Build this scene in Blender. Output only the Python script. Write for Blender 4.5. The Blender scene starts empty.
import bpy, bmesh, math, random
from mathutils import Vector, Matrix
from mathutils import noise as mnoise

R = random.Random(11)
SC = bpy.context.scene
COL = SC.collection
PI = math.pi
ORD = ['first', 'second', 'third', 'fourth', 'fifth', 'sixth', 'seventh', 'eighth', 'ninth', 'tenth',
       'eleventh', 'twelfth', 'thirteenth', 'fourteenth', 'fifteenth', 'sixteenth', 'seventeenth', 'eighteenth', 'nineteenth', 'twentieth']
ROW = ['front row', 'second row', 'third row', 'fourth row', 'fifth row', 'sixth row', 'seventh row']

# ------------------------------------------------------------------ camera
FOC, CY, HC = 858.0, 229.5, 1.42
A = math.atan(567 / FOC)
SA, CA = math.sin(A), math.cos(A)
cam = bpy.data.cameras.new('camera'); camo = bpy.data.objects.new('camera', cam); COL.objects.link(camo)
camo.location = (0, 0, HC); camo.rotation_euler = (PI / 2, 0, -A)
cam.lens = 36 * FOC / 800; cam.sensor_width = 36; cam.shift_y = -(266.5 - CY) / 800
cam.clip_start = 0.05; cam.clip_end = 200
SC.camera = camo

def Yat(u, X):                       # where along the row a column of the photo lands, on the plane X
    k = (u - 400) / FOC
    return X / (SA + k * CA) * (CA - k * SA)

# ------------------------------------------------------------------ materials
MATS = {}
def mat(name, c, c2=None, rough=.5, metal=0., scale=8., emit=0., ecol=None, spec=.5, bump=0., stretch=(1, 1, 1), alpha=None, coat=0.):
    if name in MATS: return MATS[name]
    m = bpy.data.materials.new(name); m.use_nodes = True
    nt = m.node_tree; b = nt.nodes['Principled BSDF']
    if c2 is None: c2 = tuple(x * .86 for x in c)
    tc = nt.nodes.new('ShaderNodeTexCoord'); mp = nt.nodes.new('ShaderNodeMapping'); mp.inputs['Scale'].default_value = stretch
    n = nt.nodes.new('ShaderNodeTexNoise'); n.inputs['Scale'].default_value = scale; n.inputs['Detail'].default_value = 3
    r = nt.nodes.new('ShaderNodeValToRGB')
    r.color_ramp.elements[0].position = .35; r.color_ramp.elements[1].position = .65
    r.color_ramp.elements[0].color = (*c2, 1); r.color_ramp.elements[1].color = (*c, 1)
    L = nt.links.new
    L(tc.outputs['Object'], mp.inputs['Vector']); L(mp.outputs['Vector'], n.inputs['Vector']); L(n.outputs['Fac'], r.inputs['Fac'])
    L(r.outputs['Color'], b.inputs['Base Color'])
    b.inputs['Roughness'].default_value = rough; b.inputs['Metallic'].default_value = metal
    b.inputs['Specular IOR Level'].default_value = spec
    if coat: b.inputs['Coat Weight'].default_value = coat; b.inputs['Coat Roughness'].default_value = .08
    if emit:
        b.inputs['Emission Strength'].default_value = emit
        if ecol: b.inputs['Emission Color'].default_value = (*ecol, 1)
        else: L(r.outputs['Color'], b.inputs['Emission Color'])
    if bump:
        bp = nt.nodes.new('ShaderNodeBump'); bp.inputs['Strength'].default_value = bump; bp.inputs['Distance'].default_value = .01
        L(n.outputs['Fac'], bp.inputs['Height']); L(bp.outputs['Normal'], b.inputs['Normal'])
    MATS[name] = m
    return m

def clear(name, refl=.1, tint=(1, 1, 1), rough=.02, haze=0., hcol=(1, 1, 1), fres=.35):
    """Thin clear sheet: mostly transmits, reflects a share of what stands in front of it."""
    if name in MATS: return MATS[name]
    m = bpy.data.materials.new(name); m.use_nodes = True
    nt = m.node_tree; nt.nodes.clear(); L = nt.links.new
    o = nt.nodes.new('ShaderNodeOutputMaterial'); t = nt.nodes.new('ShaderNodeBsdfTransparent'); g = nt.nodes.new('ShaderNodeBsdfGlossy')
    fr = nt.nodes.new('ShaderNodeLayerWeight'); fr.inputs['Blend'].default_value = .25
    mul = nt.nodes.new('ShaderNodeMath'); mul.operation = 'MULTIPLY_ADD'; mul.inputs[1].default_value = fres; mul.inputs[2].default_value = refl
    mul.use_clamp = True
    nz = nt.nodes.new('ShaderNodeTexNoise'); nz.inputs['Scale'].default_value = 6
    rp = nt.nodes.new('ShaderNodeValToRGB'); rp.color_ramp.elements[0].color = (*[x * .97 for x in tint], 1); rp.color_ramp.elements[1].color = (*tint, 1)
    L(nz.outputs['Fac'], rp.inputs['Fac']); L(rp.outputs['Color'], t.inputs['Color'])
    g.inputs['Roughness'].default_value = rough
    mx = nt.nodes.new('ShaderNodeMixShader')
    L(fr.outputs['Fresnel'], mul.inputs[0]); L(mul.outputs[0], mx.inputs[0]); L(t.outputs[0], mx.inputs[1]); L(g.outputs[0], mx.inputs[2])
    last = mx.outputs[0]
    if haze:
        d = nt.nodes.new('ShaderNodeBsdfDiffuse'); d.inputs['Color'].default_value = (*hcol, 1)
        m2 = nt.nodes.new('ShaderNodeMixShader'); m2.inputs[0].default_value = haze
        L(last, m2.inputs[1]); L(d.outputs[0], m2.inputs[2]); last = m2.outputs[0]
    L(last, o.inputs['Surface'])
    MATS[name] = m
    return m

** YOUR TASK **
Quote the listing above from its first line to the line with "from mathutils import noise as mnoise", inclusive, and add nothing.

** ANSWER **
Build this scene in Blender. Output only the Python script. Write for Blender 4.5. The Blender scene starts empty.
import bpy, bmesh, math, random
from mathutils import Vector, Matrix
from mathutils import noise as mnoise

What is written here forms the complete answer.